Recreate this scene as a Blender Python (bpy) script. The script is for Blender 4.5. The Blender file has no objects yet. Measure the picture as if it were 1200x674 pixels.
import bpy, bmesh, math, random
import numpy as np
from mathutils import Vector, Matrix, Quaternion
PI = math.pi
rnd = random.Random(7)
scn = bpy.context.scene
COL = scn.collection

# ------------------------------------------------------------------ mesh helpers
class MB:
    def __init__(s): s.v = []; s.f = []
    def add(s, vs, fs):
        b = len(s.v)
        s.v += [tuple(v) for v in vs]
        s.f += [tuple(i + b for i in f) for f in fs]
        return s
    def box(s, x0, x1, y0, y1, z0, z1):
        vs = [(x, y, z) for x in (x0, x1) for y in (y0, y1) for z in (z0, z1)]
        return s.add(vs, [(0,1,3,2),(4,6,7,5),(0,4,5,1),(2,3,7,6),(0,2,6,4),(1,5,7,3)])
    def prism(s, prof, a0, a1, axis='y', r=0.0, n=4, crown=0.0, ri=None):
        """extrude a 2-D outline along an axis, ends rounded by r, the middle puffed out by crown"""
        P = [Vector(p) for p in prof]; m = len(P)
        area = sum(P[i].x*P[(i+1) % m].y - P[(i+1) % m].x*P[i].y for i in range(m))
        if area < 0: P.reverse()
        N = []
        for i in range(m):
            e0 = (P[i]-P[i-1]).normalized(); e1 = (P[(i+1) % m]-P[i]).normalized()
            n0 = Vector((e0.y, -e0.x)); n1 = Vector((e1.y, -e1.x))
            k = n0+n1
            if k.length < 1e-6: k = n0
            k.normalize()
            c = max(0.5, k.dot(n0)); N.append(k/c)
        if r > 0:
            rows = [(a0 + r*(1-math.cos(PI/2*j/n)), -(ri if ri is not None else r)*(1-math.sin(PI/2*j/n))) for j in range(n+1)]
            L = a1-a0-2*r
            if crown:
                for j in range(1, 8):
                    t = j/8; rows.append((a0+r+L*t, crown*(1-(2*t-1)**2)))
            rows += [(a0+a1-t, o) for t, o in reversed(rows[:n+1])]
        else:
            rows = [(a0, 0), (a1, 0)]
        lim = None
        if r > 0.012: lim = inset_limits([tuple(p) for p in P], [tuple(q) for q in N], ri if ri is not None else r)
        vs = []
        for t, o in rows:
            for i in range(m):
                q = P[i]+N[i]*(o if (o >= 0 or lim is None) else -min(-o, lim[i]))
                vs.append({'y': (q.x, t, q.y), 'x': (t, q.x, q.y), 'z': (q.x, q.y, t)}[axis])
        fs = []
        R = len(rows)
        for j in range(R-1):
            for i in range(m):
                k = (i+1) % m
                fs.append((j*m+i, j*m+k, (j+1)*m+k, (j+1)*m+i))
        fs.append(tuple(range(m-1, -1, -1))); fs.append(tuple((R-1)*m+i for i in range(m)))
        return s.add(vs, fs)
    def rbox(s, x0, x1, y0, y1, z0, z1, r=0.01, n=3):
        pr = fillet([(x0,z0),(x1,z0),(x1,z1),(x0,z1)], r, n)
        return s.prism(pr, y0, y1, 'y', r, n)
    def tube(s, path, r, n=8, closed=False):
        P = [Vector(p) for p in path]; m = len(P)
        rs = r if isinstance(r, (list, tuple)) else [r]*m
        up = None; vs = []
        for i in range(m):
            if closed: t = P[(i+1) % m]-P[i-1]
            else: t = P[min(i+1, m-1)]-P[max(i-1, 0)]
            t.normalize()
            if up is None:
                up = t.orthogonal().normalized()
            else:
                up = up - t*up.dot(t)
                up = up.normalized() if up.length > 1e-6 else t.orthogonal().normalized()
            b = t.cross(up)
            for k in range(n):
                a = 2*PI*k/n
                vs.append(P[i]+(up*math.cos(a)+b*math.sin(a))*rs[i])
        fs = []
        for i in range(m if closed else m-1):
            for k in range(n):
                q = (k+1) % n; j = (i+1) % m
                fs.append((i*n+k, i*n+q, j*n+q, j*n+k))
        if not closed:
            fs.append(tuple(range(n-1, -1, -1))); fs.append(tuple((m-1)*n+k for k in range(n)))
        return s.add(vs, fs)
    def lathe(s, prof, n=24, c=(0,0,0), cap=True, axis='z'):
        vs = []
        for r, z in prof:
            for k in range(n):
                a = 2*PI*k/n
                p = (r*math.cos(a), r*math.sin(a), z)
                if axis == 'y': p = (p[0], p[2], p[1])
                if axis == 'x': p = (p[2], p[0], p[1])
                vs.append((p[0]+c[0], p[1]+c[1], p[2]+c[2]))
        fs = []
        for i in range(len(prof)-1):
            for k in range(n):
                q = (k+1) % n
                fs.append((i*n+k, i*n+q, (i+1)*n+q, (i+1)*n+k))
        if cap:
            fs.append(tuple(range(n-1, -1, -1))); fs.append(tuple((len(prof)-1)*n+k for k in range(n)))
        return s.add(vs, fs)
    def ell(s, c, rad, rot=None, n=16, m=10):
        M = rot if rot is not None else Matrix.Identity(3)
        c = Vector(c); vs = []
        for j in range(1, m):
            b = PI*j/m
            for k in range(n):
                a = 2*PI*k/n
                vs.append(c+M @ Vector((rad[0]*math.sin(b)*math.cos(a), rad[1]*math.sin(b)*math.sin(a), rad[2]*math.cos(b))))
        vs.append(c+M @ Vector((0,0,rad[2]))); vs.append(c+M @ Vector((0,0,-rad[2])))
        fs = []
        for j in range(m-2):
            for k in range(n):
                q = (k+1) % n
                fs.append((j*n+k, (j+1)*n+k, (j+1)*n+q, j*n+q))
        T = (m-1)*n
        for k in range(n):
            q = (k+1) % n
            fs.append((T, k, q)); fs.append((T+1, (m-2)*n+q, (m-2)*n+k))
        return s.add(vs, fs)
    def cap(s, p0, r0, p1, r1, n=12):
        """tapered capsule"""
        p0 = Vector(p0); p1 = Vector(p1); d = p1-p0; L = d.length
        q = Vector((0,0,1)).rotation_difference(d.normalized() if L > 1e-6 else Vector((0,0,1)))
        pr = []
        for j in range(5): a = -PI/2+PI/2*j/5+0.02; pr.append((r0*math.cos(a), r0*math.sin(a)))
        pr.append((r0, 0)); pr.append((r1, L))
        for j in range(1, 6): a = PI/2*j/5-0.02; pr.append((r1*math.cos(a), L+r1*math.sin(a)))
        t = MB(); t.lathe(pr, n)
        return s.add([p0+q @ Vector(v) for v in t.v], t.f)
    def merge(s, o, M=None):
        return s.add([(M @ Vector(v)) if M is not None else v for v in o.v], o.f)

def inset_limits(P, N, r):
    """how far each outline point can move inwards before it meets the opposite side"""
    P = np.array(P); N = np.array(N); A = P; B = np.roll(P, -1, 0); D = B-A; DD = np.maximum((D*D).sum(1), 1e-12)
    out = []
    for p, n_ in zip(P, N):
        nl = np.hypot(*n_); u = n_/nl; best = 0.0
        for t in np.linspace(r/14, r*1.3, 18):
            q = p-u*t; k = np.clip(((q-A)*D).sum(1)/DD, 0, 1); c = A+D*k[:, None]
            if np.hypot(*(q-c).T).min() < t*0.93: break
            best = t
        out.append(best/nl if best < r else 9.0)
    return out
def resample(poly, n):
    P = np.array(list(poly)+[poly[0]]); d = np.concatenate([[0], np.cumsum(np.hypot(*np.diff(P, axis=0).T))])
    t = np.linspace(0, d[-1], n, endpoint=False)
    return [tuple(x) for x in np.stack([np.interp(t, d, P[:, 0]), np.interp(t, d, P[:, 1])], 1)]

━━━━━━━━

§ **Exercise directions**: Look above and repeat, character for character, the lines from the first one to the line with "COL = scn.collection", counting both.

§ **Output for this exercise**:
Recreate this scene as a Blender Python (bpy) script. The script is for Blender 4.5. The Blender file has no objects yet. Measure the picture as if it were 1200x674 pixels.
import bpy, bmesh, math, random
import numpy as np
from mathutils import Vector, Matrix, Quaternion
PI = math.pi
rnd = random.Random(7)
scn = bpy.context.scene
COL = scn.collection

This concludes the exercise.